## TASK DIRECTIONS
Drop every picture. Then return, exactly, the lines from the beginning of the listing below through the one containing "pl = Multi(); bstr = MB()".

## DATASET CONTENT
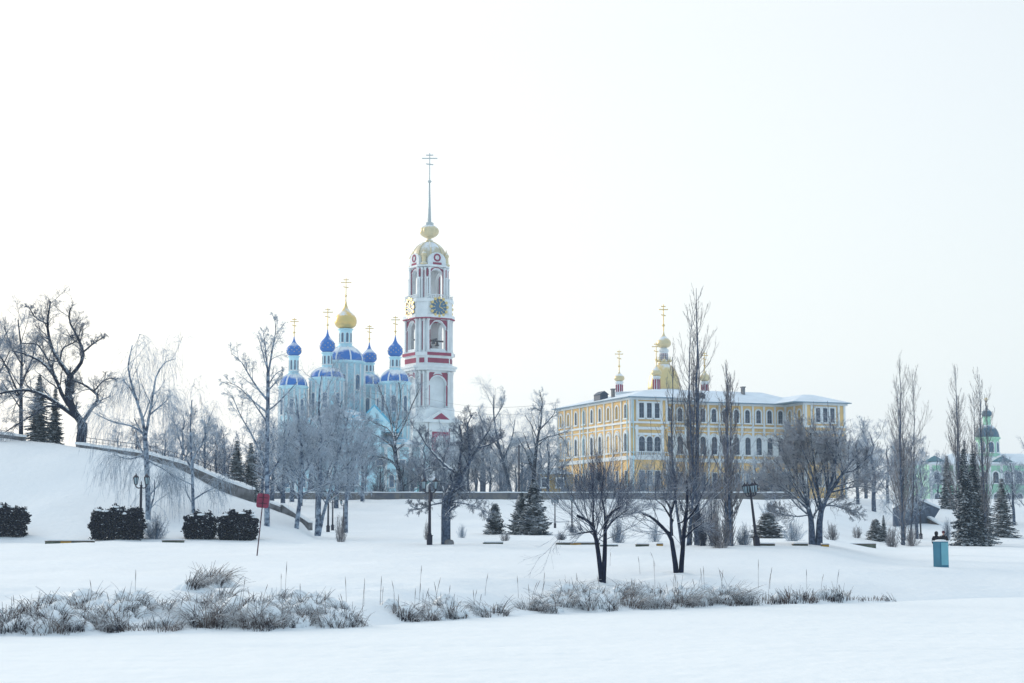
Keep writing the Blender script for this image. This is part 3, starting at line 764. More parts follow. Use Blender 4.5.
# facades: (origin t,d, direction angle, length, bays, blind set, style)
pl = Multi(); bstr = MB()
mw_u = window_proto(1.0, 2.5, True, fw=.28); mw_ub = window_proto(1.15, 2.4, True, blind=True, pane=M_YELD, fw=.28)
mw_m = window_proto(1.15, 3.3, True, fw=.42, proud=.2); mw_mb = window_proto(1.15, 3.2, True, blind=True, pane=M_YEL, fw=.42, proud=.2)
mw_g = window_proto(.95, 2.4, False, fw=.14)
mw_r = window_proto(.95, 2.7, False, fw=.3); mw_rm = window_proto(1.2, 2.7, True, fw=.25, proud=.2)
hoods = Multi()
def facade(t, d, ang, L, n, blind=(), trio=False, three=False):
    dx, dy = cos(ang), sin(ang)        # along; outward normal is to the right of it: (dy,-dx)
    def P(s, o=0.0): return (t + dx * s + dy * o, d + dy * s - dx * o)
    def fbox(mbb, s0, s1, o, z0, z1):
        a, b_, c_, e_ = P(s0, o), P(s1, o), P(s1, -.05), P(s0, -.05)
        mbb.prism([a, b_, c_, e_], z0, z1)
    sp = L / n
    for i in range(n):
        s = sp * (i + .5)
        x, y = P(s, .004)
        if trio: sx_ = [L / 2 + (i - 1) * 1.55]; x, y = P(sx_[0], .004)
        bl = i in blind
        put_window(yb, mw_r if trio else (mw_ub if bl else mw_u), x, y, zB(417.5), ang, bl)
        put_window(yb, mw_rm if trio else (mw_mb if bl else mw_m), x, y, zB(451), ang, bl)
        put_window(yb, mw_g, x, y, zB(484), ang)
        if not trio:
            # round hood over the middle window and flat hood under the string course
            h = MB(); o = arch_pts(0, 0, 2.3, 0, 8)[1:-1]; i_ = arch_pts(0, 0, 1.95, 0, 8)[1:-1]; ring(h, o, i_, -.14, .05)
            zz = zB(451) + 2.8
            hoods.add([(x + a_ * dx - b_ * -dy * -1 * -1, y + a_ * dy + b_ * dx, zz + c_) for a_, b_, c_ in h.v], h.f) if False else hoods.add([(x + a_ * dx - b_ * dy, y + a_ * dy + b_ * dx, zz + c_) for a_, b_, c_ in h.v], h.f)
    if not trio:
        for i in range(n + 1):
            s = min(max(sp * i, .18), L - .18)
            fbox(pl, s - .17, s + .17, .2, ZS + .18, ZE - .55); fbox(pl, s - .22, s + .22, .16, ZL + .35, ZS - .18); fbox(pl, s - .2, s + .2, .14, Z0 + 1.6, ZL - .35)
    else:
        for s in (.25, L * .17, L * .83, L - .25):
            fbox(pl, s - .2, s + .2, .2, ZS + .18, ZE - .55)
        fbox(pl, L * .12, L * .19, .3, ZL + .35, ZS - .5); fbox(pl, L * .81, L * .88, .3, ZL + .35, ZS - .5)
        fbox(bstr, L * .10, L * .90, .34, ZS - 1.3, ZS - .8); fbox(bstr, L * .19, L * .81, .22, ZS - 2.3, ZS - 1.9)
        # balcony balustrade
        fbox(bstr, L * .12, L * .88, .7, zB(456), zB(455)); fbox(bstr, L * .12, L * .88, .7, zB(452.2), zB(451.4))
        for k in range(16):
            q = P(L * .13 + L * .74 * k / 15, .55); bstr.lathe([(.09, zB(455)), (.14, zB(454)), (.08, zB(452.2))], 6, *q)
        for s in (.2, L - .2): fbox(pl, s - .2, s + .2, .14, Z0 + 1.6, ZL - .35)
facade(0, DR, -pi / 2, DR, 9, blind=(0, 1, 6, 7))
facade(0, 0, 0, T1, 3, trio=True)
facade(T1, DW, 0, T2 - T1, 12)
facade(T2, DW, -pi / 2, DW, 2, blind=(0, 1))
facade(T2, 0, 0, T3 - T2, 3, trio=True)
pl.build('pilaster', M_TRIM, yb); bstr.build('balcony', M_TRIM, yb); hoods.build('window_hood', M_TRIM, yb)
rf = MB(); e = .9
hip(rf, -e, 14, -e, DR + e, ZE, 1.75, 6.5); hip(rf, T2 - e - 2, T3 + e, -e, DR + e, ZE, 1.75, 5.2); hip(rf, 4, T3 - 3, DW - e, DW + 15, ZE + .004, 2.7, 7.4)
rf.build('roof', M_SNROOF, yb)
ev = MB(); wall_rects(ev, ZE + .0, ZE + .0 + .0, 0) if False else None
ev.prism([(-e - .02, -e - .02), (T1 + e, -e - .02), (T1 + e, DW - e - .02), (T2 - e - 2.0, DW - e - .02), (T2 - e - 2.02, -e - .02), (T3 + e + .02, -e - .02), (T3 + e + .02, DR + e), (-e - .02, DR + e)], ZE - .16, ZE - .004)
ev.build('eaves', mat('eaves_metal', (.16, .27, .36), .5), yb)
for (t, d, z0, w_, h, nm) in ((1.5, 16, ZE + .7, 1.6, 1.5, 'dormer'), (29.5, 12, ZE + 2.0, .25, 1.4, 'chimney'), (2.0, 12, ZE + 1.0, .22, 1.2, 'chimney'), (18.5, 9, ZE + .6, 1.5, 1.3, 'dormer')):
    c = MB()
    if nm == 'dormer':
        c.box(t - w_ / 2, t + w_ / 2, d - 1, d + 2, z0 - 1, z0 + h * .55); gable_x(c, t - w_ * .62, t + w_ * .62, d - 1.2, d + 2, z0 + h * .55, z0 + h)
        c.build(nm, M_ROOFD, yb)
    else:
        c.box(t - w_, t + w_, d - .4, d + .4, z0 - 2, z0 + h); c.box(t - w_ - .12, t + w_ + .12, d - .5, d + .5, z0 + h, z0 + h + .2); c.build(nm, M_STONE, yb)
dp = MB(); dp.tube([(-.35, .8, Z0), (-.35, .8, ZE - .6)], [.1, .1], 6); dp.tube([(-.35, 20.8, Z0), (-.35, 20.8, ZE - .6)], [.1, .1], 6); dp.tube([(.4, -.35, Z0), (.4, -.35, ZE - .6)], [.1, .1], 6)
dp.build('drainpipe', M_BLUEW, yb)

# low ochre annex left of it
an = thing('ochre_annex', 'small ochre annex with snowy roof behind the spruce beside the long ochre building', 'annex', tuple(stand(551, 300)))
b = MB(); ua = mpp(480, 300); az = an.location.z
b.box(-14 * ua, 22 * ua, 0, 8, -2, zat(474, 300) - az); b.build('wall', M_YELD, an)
b = MB(); hip(b, -15 * ua, 23 * ua, -.7, 8.7, zat(474, 300) - az + .01, 1.2, 4); b.build('roof', M_SNROOF, an)
for i in range(2): put_window(an, window_proto(1.1, 1.5, False), (-6 + 15 * i) * ua, -.02, zat(487, 300) - az)

# ---------- gold domed church behind the yellow building
GY = 340.0
gc_ = thing('gold_domed_church', 'church with a ribbed gold dome and small gold onions rising above the ochre roof', 'church', (at(665, 480, GY)[0], GY, 0))
Zg = lambda py: zat(py, GY); ug = mpp(380, GY); gx = lambda px: (px - 665) * ug
b = MB(); b.box(gx(616), gx(716), -2, 20, 8, Zg(393)); b.build('wall', M_WHITE, gc_)
b = MB(); hip(b, gx(615), gx(717), -2.5, 20.5, Zg(393) + .01, 1.2, 9); b.build('roof', M_SNROOF, gc_)
DX = 9 * 153 / F
b = MB(); b.lathe([(17.5 * ug, Zg(394)), (17.5 * ug, Zg(389)), (18.3 * ug, Zg(388.5)), (18.3 * ug, Zg(386.5))], 32, DX, 9, smooth=False); b.build('drum', M_WHITE, gc_)
b = MB(); b.lathe([(16.5 * ug, Zg(387))] + [(max(4.5 * ug, 16.5 * ug * cos(pi / 2 * i / 12) ** .8), Zg(387) + (Zg(359) - Zg(387)) * sin(pi / 2 * i / 12)) for i in range(1, 13)], 48, DX, 9, flute=.018, nf=12)
b.build('gold_dome', mat('ribbed_gold', (.74, .58, .28), .35, metal=.55, snow=.68, snow_noise=.5), gc_)
b = MB(); b.lathe([(6 * ug, Zg(361)), (6 * ug, Zg(357)), (5 * ug, Zg(356))], 16, DX, 9); b.build('balcony_ring', M_PGOLD, gc_)
for i in range(8):
    a = 2 * pi * i / 8; b = MB(); bx, by = DX + 7 * ug * cos(a), 9 + 7 * ug * sin(a)
    b.lathe([(.05, Zg(358)), (.4, Zg(356)), (.05, Zg(354.5))], 8, bx, by); b.lathe([(.06, Zg(358)), (.06, Zg(352))], 5, bx, by); b.build('gilt_pinnacle', M_PGOLD, gc_)
b = MB(); b.lathe([(4.3 * ug, Zg(358)), (4.0 * ug, Zg(348)), (5.4 * ug, Zg(346.5)), (5.2 * ug, Zg(345.5)), (3 * ug, Zg(343))], 12, DX, 9, smooth=False); lo_ = b.build('lantern', M_WHITE, gc_)
lp = window_proto(.5, 1.4, True, pane=M_RED, fw=.08, proud=.05)
for i in range(12):
    a = 2 * pi * (i + .5) / 12
    if sin(a) < .3: put_window(lo_, lp, DX + 4.0 * ug * cos(a), 9 + 4.0 * ug * sin(a), Zg(356), a + pi / 2)
b = MB(); b.lathe(onion(7.3 * ug, Zg(343), Zg(325) - Zg(343)), 24, DX, 9, flute=.03, nf=12); b.build('onion_dome', M_PGOLD, gc_)
cross(gc_, DX, 9, Zg(325), Zg(298.5) - Zg(325), M_GOLD, w_=.36, th=.11)
for px, dy, pb, po1, po0, pc in ((621.5, 4, 392, 380, 368, 348), (657, -1, 392, 377, 364, 343), (708, 4, 398, 380, 367, 350)):
    b = MB(); b.lathe([(3.5 * ug, Zg(pb)), (3.2 * ug, Zg(po1) - .4), (4.2 * ug, Zg(po1) - .3), (4.2 * ug, Zg(po1)), (2.2 * ug, Zg(po1) + .2)], 8, gx(px), dy, smooth=False); lo_ = b.build('small_drum', M_WHITE, gc_)
    s = MB()
    for i in range(8):
        a = 2 * pi * (i + .5) / 8; s.lathe([(.16, Zg(pb) + .2), (.16, Zg(po1) - .6)], 5, gx(px) + 3.2 * ug * cos(a), dy + 3.2 * ug * sin(a))
    s.build('crimson_colonnette', M_RED, lo_)
    b = MB(); b.lathe(onion(5.3 * ug, Zg(po1) + .1, Zg(po0) - Zg(po1)), 18, gx(px), dy); b.build('small_onion', M_PGOLD, gc_)
    cross(gc_, gx(px), dy, Zg(po0), Zg(pc) - Zg(po0), M_GOLD, w_=.42, th=.09)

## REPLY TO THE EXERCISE
Keep writing the Blender script for this image. This is part 3, starting at line 764. More parts follow. Use Blender 4.5.
# facades: (origin t,d, direction angle, length, bays, blind set, style)
pl = Multi(); bstr = MB()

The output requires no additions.